Beyond exhausted. Tomorrow we leave for camp. So today was filled with driving all around town, camp forms and Walmart.
Started by meeting with my wonderful 15 year old friend Michela. I hadn't talked to her in a while so it was beyond great to catch up. She told me all about her freshman year at Rouse High School while I scarfed down Kerby Lane Pancakes. Michela is seriously the most mature 15 year old I know. Spiritually and emotionally. I am blessed to know her. She will do great things for God's kingdom. I just know it.
Then I did a bunch of exhausting and meaningless tasks before welcoming my roommate Sydni home from Africa. I heard story after story. We laughed and laughed and even cried a little. Truly the highlight of my day. Sydni is my best friend and I love her so deeply. Having not seen her for the past two weeks was difficult.

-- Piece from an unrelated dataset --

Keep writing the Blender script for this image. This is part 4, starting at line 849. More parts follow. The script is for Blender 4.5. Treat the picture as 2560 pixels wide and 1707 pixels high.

Then something happened that really messed up my night and made me realize how much vulnerability goes into narrating my life. I can choose to pour my heart and soul out through my blog or hold back and only share certain memories and emotions. Well I have a real problem with writing down and expressing the exact emotions I feel. I think that is because I hate remembering the bad emotions. When I reread my life I don't want read about times I was upset or angry or hurt. Times when I failed or someone failed me. Those are the memories you don't wish to remember. So instead I choose to write my life from the positive. But by doing that I miss out on a whole part of my life that shapes me into who I am.
For example during lent this past year I wanted to get into journaling. My roommate Sammie has journals from elementary school. I thought how awesome it would be to have journals of my life. Memories from when I was five, ten, fifteen, and fifty. She inspired me to make journaling everyday my lent goal. It was going quite well and I enjoyed writing to myself and to God. However a couple things happened during my lent season that I wish I could forget. Feelings I never wish to feel again. Even though those events changed me and I learned from them, I still couldn't make myself journal about them. To this day I still haven't journaled about them. I am not sure if I ever will. Though I'm certain I will never forget them, with or without those memories in writing.
How honest can and should I be? Something happened today that I never will want to remember. It made me feel unwanted and attacked, hurt and angry. Those are feelings I don't feel on a normal basis. And this event I'll probably remember for the rest of my life. But how come I still can't write it out. Maybe I don't need to. Or maybe I do.
However I do know those feelings are not from God. And that these events bring me closer to God. It's because of these emotions I come crawling back to God asking him to take away my pain. Which He does, whole heartedly and with grace. In a way I am thankful. Thankful to learn and grow and experience God's love through the worst. In fact our only option is to pray to the only one who can take the hurt away. He showed me today that I need no one to rely on more than I need to rely on Jesus. As long as I look to Jesus, I will always be loved, wanted, cherished and worthy. You are to you know. Loved, wanted, cherished and worthy by God. If you don't think you are then we need to have a conversation. Here's my number 281-636-6695.
This definitely turned more into a journal entry instead of a summer blog. That could quite possibly be a good thing. Especially if you were already tired of me talking about my sweet day to day activities.
With that being said here is today's workout. (400 cal)
- 10 min interval running
- 5 sets hip abduction and adduction
- 10 min elliptical
I hope maybe one day I can freely share my emotions to the world. Maybe you can relate to them. Until then I will be praying, asking God for strength and courage.